As for what makes the cut, much of that’s down to what I feel is within the boundaries of Serial Reader’s core focus and that I’d enjoy using. It’s hard to make a great feature if you’re not enthusiastic about it yourself!

The current reading view.

How do you decide which features to keep free? Even in its free version Serial Reader feels premium, which is presumably so the books are readily available to anyone with a phone?

Yes, that’s one of the bigger considerations – the books are public domain, and I’m wary of limiting access to them. So I try to ensure premium features are tied to ongoing costs – such as running a cloud server – or are optional extras. Ultimately, Serial Reader is a hobby and source of happiness for me. Revenue from premium features is designed to cover costs and provide positive feedback that folks are enjoying what I’m doing.
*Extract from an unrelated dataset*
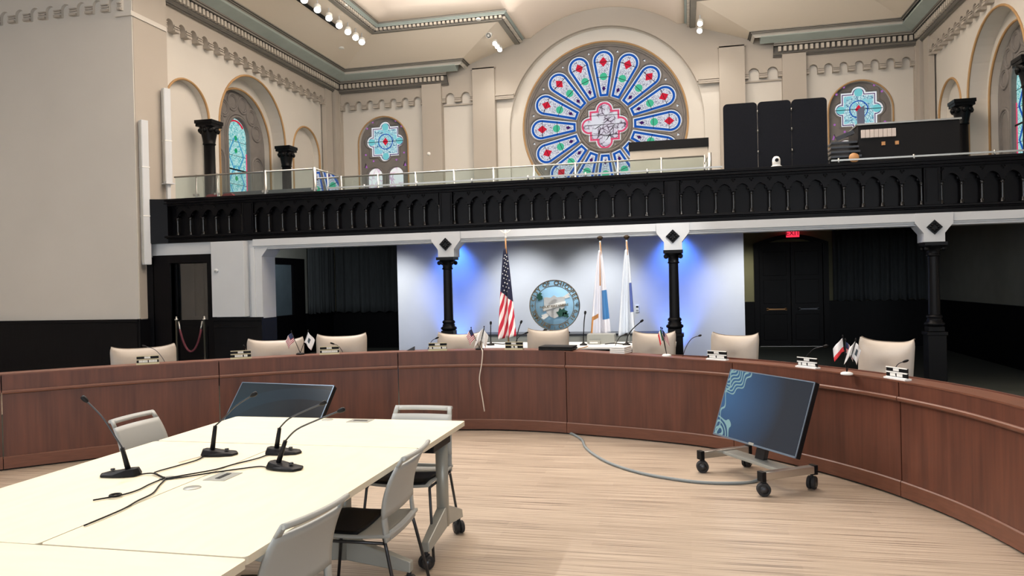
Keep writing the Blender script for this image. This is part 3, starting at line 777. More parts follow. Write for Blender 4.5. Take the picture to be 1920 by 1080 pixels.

Finally, can you reveal anything about Serial Reader’s future? And should we spend the next 235 days reading War and Peace?

I have a large update in the works that will bring a mix of new features, design refreshes, and updates to the app’s structure and pricing. Reading streaks are likely to be included along with new options around issue delivery.

And, yes, I’d encourage everyone to read War and Peace. 235 issues sounds a lot. But once you get into the groove, you’ll enjoy having an engaging story to return to every day over a period of months. Personally, I’m psyching myself up to dig into Middlemarch and its ‘mere’ 146 issues!